Overview of the Dodd-Frank Act and Rule 21F-17
The Dodd-Frank Act was signed into law on July 21st, 2010, following the 2007-2008 financial crisis in the U.S. The law affected consumer protection, trading restrictions, credit ratings, regulation of financial products, corporate governance and disclosure, and transparency. To enforce these regulations, the Dodd-Frank Act created two agencies: the Financial Stability Oversight Council and the Office of Financial Research. Overall, the Dodd-Frank Act prohibits specific predatory lending tactics and limits banks’ investments in private equity funds and hedge funds. Rule 21F-17, specifically, pertains to whistleblowers. Importantly, the rule removes barriers to an employee’s ability to disclose potential securities violations and prohibits retaliation against such whistleblowers.
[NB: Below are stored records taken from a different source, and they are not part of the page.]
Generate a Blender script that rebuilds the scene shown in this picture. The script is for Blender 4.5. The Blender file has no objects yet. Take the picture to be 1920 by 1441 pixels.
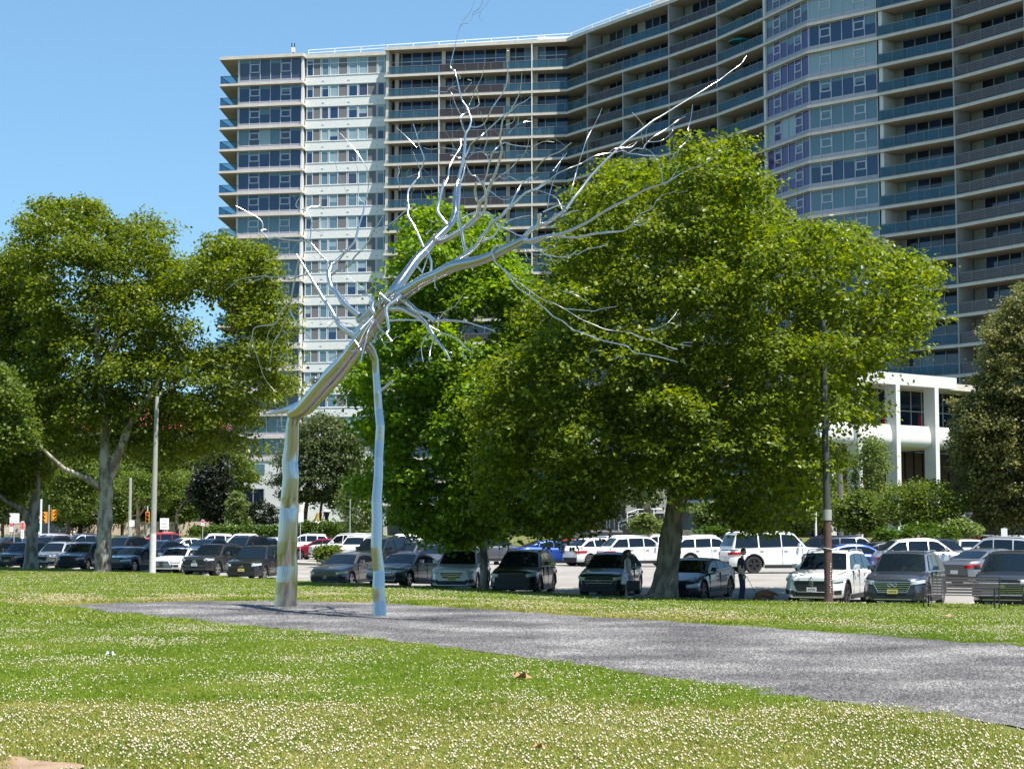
import bpy, bmesh, math, random
import numpy as np
from mathutils import Vector, Matrix
R_ = math.radians
random.seed(7); rng = np.random.default_rng(11)
scene = bpy.context.scene
COL = scene.collection

# ---------------------------------------------------------------- camera, sky, sun, exposure
FPX, PCX, PCY, EYE = 3330.0, 960.0, 720.5, 1.6
PITCH = math.atan((993 - PCY) / FPX)
cam_d = bpy.data.cameras.new('camera'); cam = bpy.data.objects.new('camera', cam_d); COL.objects.link(cam)
cam_d.sensor_width = 36.0; cam_d.lens = FPX / 1920 * 36.0; cam_d.clip_start = 0.1; cam_d.clip_end = 6000
cam.location = (0, 0, EYE); cam.rotation_euler = (math.pi / 2 + PITCH, 0, 0)
scene.camera = cam
SUN_AZ = (0.70, -0.714); SUN_EL = R_(64.5)
world = bpy.data.worlds.new('World'); scene.world = world; world.use_nodes = True
wn = world.node_tree.nodes; wl = world.node_tree.links; wn.clear()
wo = wn.new('ShaderNodeOutputWorld'); wb = wn.new('ShaderNodeBackground'); ws = wn.new('ShaderNodeTexSky')
ws.sky_type = 'NISHITA'; ws.sun_disc = False; ws.sun_elevation = SUN_EL
ws.sun_rotation = math.atan2(SUN_AZ[0], SUN_AZ[1]); ws.altitude = 0; ws.air_density = 1.0; ws.dust_density = 0.05; ws.ozone_density = 1.0
wb.inputs[1].default_value = 0.092
wg = wn.new('ShaderNodeGamma'); wg.inputs[1].default_value = .6; wm_ = wn.new('ShaderNodeMix'); wm_.data_type = 'RGBA'; wm_.blend_type = 'MULTIPLY'; wm_.inputs[0].default_value = 1; wm_.inputs[7].default_value = (1.02, 1.58, 2.0, 1)
wl.new(ws.outputs[0], wg.inputs[0]); wl.new(wg.outputs[0], wm_.inputs[6]); wl.new(wm_.outputs[2], wb.inputs[0]); wl.new(wb.outputs[0], wo.inputs[0])
sd = bpy.data.lights.new('sun', 'SUN'); sd.energy = 5.0; sd.angle = R_(0.55); sd.color = (1.0, 0.955, 0.88)
sun = bpy.data.objects.new('sun', sd); COL.objects.link(sun)
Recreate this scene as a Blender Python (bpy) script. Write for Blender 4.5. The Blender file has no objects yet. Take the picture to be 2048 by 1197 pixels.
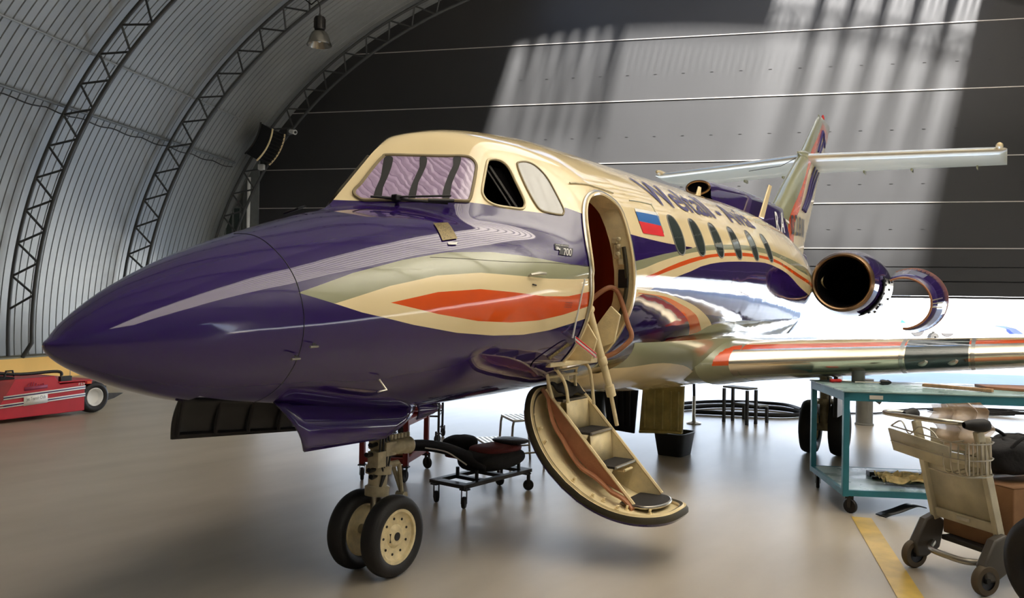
import bpy, bmesh, math, random
import numpy as np
from mathutils import Vector, Matrix
random.seed(7)
SC=bpy.context.scene; COL=SC.collection
PI=math.pi
# ---------------------------------------------------------------- camera, world, light, exposure
RX_=Vector((0.529782,-0.847917,0.019178)); UP_=Vector((-0.020445,0.009838,0.999743)); VD_=Vector((0.847887,0.530038,0.012124))
cd=bpy.data.cameras.new('camera'); cam=bpy.data.objects.new('camera',cd); COL.objects.link(cam)
cd.sensor_fit='HORIZONTAL'; cd.sensor_width=36.0; cd.lens=1579.197/2048*36; cd.clip_start=.05; cd.clip_end=400
M3=Matrix((RX_,UP_,-VD_)).transposed(); cam.matrix_world=Matrix.Translation((-1.58555,-3.05964,1.52953))@M3.to_4x4()
SC.camera=cam
PSI=0.3428
AX=Vector((math.cos(PSI),math.sin(PSI),0)); BX=Vector((math.sin(PSI),-math.cos(PSI),0))   # hangar axis, door-wise right
def H(a,b,z): return AX*a+BX*b+Vector((0,0,z))
SC.view_settings.view_transform='Standard'; SC.view_settings.look='None'; SC.view_settings.gamma=1; SC.view_settings.use_curve_mapping=False
SC.view_settings.exposure=0.0
w=bpy.data.worlds.new('world'); SC.world=w; w.use_nodes=True
wn=w.node_tree; wn.nodes.clear()
wo=wn.nodes.new('ShaderNodeOutputWorld'); wb=wn.nodes.new('ShaderNodeBackground'); wb.inputs[1].default_value=3.2
tc=wn.nodes.new('ShaderNodeTexCoord'); sx=wn.nodes.new('ShaderNodeSeparateXYZ'); cr=wn.nodes.new('ShaderNodeValToRGB')
wn.links.new(tc.outputs['Generated'],sx.inputs[0]); wn.links.new(sx.outputs['Z'],cr.inputs[0]); wn.links.new(cr.outputs[0],wb.inputs[0]); wn.links.new(wb.outputs[0],wo.inputs[0])
cr.color_ramp.elements[0].position=0.0; cr.color_ramp.elements[0].color=(.85,.92,1,1); cr.color_ramp.elements[1].position=.6; cr.color_ramp.elements[1].color=(.34,.55,1,1)
def light(name,kind,loc,direction,energy,color,**kw):
    d=bpy.data.lights.new(name,kind); d.energy=energy; d.color=color
    for k,v in kw.items(): setattr(d,k,v)
    o=bpy.data.objects.new(name,d); COL.objects.link(o); o.location=loc
    o.rotation_euler=Vector(direction).to_track_quat('-Z','Y').to_euler(); return o
SUND=(AX*0.42+BX*-0.215+Vector((0,0,-.88))).normalized()
light('sun','SUN',(0,0,20),SUND,74.0,(1,.97,.93),angle=math.radians(8))
# daylight of the roof window strip right of the crown and of the gap under the door, plus two added vault fill lights
def strip(name,loc,xdir,ndir,e,col,sx_,sy_):
    o=light(name,'AREA',loc,ndir,e,col,shape='RECTANGLE',size=sx_,size_y=sy_); z=-Vector(ndir).normalized(); x=(Vector(xdir)-z*Vector(xdir).dot(z)).normalized(); o.rotation_euler=Matrix((x,z.cross(x),z)).transposed().to_euler(); return o
strip('roof_strip_daylight',H(1.0,3.6,9.3),AX,Vector((0,0,-1))-BX*.15,520,(1,.88,.76),17,2.6)
strip('added_vault_wash',H(1.5,4.5,6.5),AX,BX+Vector((0,0,.45)),300,(1,.90,.80),14,1.2)  # added wash hung in mid-air to brighten the right-hand vault, no window there
strip('added_vault_uplight',H(3.8,8.0,5.5),AX,Vector((0,0,1))+BX*.12,3900,(1,.90,.78),10,1.5)  # added upward-facing fill in mid-air, lights the vault for the nose reflection
light('door_gap_daylight','AREA',H(17.3,1.5,1.1),-AX+Vector((0,0,-.05)),420,(.72,.84,1),shape='RECTANGLE',size=17,size_y=1.7)

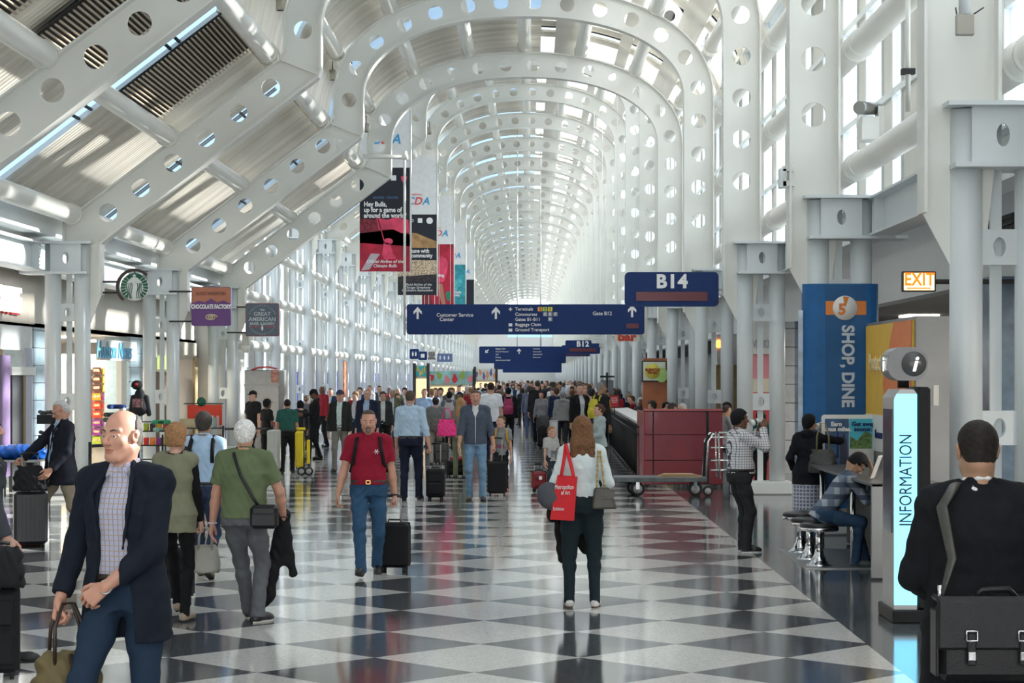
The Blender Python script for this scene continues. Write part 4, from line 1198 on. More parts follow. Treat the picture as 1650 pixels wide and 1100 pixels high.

Rule 21F-17 states the following:- No person may take any action to impede an individual from communicating directly with SEC staff about a possible securities law violation, including enforcing, or threatening to enforce, a confidentiality agreement (other than agreements related to the legal representation of a client permissible under the Dodd-Frank Act) with respect to such communications.
- If you are a director, officer, member, agent, or employee of an entity that has counsel, and you have initiated communication with the SEC relating to a possible securities law violation, the staff is authorized to communicate directly with you regarding the possible securities law violation without seeking the consent of the entity’s counsel.